Facebook changing political discourse

The allegation of Facebook favouring Indian government and the right-wing BJP is nothing new. Globally, the company had come under criticism for enabling users to meddle with elections in the US, Europe and in Africa. New researches have found that YouTube, Tumblr, Instagram, Facebook and Twitter were all leveraged to spread propaganda.

Australia’s privacy regulator took Facebook to court over the Cambridge Analytica scandal. The Australian Information Commissioner alleged that Facebook had seriously infringed the privacy of more than 300,000 Australians by leaving personal data exposed, to be sold and used for political profiling.

In the UK, the company was fined £500,000, the maximum fine under the law for “serious breach” of the privacy laws. The British political consulting firm Cambridge Analytica harvested the personal data of millions of Facebook users without their consent to run political campaigns in different countries.
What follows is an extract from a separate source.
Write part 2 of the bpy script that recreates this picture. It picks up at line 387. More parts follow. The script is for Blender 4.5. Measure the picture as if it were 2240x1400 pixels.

Similar was the case in the US election in 2016. The US had levied a record $5bn fine over the same issue.

Back home, the same company was in talks with the Congress before the 2014 election. But the fact remains that both the BJP and Congress, besides Janata Dal (United), were customers of Cambridge Analytica’s India partner, the Ghaziabad-based Ovleno Business Intelligence (OBI). The company’s website still carries these details.

Analysts feel there’s still a long way to go and social media companies need to be quick and effective in controlling these fake and hate posts.

“Social media companies need to work on different levels — identifying the source, framing  clear community guidelines and action that can be taken, supporting third party fake news buster initiatives, and letting users quickly validate an item online and more,” Prasanto K Roy, a technology policy consultant, had said.